Experimental simulation on vortex-induced vibration of the WTT during the self-supporting state under construction

With the growth of mankind's demand for green energy, it is frequently reported that the vortex-induced vibration of the wind turbine tower (WTT) may occur under the self-supporting state during construction. In order to ensure the normal construction and structural safety of the wind turbine, it is necessary to study the vortex-induced vibration (VIV) of the turbine tower under the self-supporting state. Most of theoretical studies on VIV of the column are built based on numerical simulation results or displacement identification of wind tunnel tests, which leads to the existing theories cannot accurately predict the VIV characteristics.
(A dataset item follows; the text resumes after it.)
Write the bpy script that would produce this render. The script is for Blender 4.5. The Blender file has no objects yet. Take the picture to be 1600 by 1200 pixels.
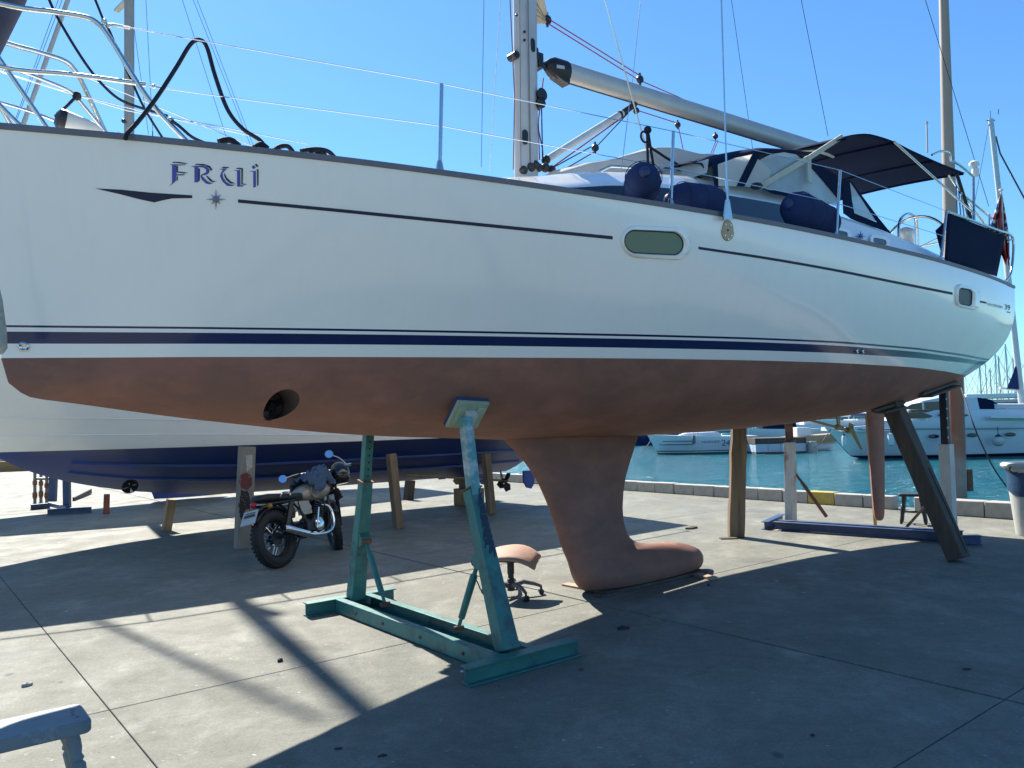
import bpy, bmesh, math, random
import numpy as np
from mathutils import Vector, Matrix
from mathutils.bvhtree import BVHTree
from mathutils.geometry import tessellate_polygon
random.seed(7)
scene = bpy.context.scene
COL = scene.collection

# ------------------------------------------------------------------ camera
FPX, CAMH = 1225.0, 1.62
PITCH = math.atan(59.2 / FPX); ROLL = math.atan(0.0244)
Fw = Vector((0, math.cos(PITCH), math.sin(PITCH)))
R0 = Vector((1, 0, 0)); U0 = Vector((0, -math.sin(PITCH), math.cos(PITCH)))
Rc = math.cos(ROLL) * R0 - math.sin(ROLL) * U0
Uc = math.sin(ROLL) * R0 + math.cos(ROLL) * U0
CAM = Vector((0, 0, CAMH))
cd = bpy.data.cameras.new('camera'); cam = bpy.data.objects.new('camera', cd); COL.objects.link(cam)
cam.matrix_world = Matrix(((Rc.x, Uc.x, -Fw.x, CAM.x), (Rc.y, Uc.y, -Fw.y, CAM.y), (Rc.z, Uc.z, -Fw.z, CAM.z), (0, 0, 0, 1)))
cd.sensor_width = 36; cd.lens = 36 * FPX / 1600; cd.clip_start = 0.05; cd.clip_end = 6000
scene.camera = cam

# ------------------------------------------------------------------ light
SUN_AZ, SUN_EL = math.radians(-30.5), math.radians(44.2)
SUN = Vector((math.sin(SUN_AZ) * math.cos(SUN_EL), math.cos(SUN_AZ) * math.cos(SUN_EL), math.sin(SUN_EL)))
w = bpy.data.worlds.new('World'); scene.world = w; w.use_nodes = True
nt = w.node_tree; bg = nt.nodes['Background']
sky = nt.nodes.new('ShaderNodeTexSky'); sky.sky_type = 'NISHITA'; sky.sun_disc = False
sky.sun_elevation = SUN_EL; sky.sun_rotation = SUN_AZ
sky.air_density = 1.0; sky.dust_density = 0.12; sky.ozone_density = 2.5; sky.altitude = 0
bal = nt.nodes.new('ShaderNodeMix'); bal.data_type = 'RGBA'; bal.blend_type = 'MULTIPLY'; bal.inputs[0].default_value = 1.0; bal.inputs[7].default_value = (0.57, 0.92, 1.20, 1)   # the camera's cool white balance, even over the whole sky
nt.links.new(sky.outputs[0], bal.inputs[6]); nt.links.new(bal.outputs[2], bg.inputs[0]); bg.inputs[1].default_value = 0.070
sl = bpy.data.lights.new('sun', 'SUN'); sl.energy = 5.0; sl.angle = math.radians(0.53); sl.color = (1.0, 0.95, 0.86)
so = bpy.data.objects.new('sun', sl); COL.objects.link(so)
so.rotation_euler = (-SUN).to_track_quat('-Z', 'Y').to_euler()
vs = scene.view_settings
vs.view_transform = 'Standard'; vs.look = 'None'; vs.gamma = 1; vs.use_curve_mapping = False; vs.exposure = 1.3
scene.cycles.max_bounces = 8; scene.cycles.transparent_max_bounces = 16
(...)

In order to accurately predict the VIV characteristics of the WTT under the self-supporting state, the spring suspended sectional model and the force and vibration synchronous measurement with built-in balances were employed in experimental simulation of the WTT's VIV. The results indicate that Reynolds number effect can be effectively corrected by increasing the surface roughness. The vibration measurement method with a sectional model successfully simulates the WTT's VIV, and the built-in balance technique successfully identifies the nonlinear vortex-induced force. The vortex-induced force calculated based on the existing empirical models are deviate greatly from the experimental test results, which indicate the empirical modes may overestimate or underestimate the VIV response. Increasing damping can effectively suppress the WTT's VIV, and the amplitude varies almost linearly with the damping ratio.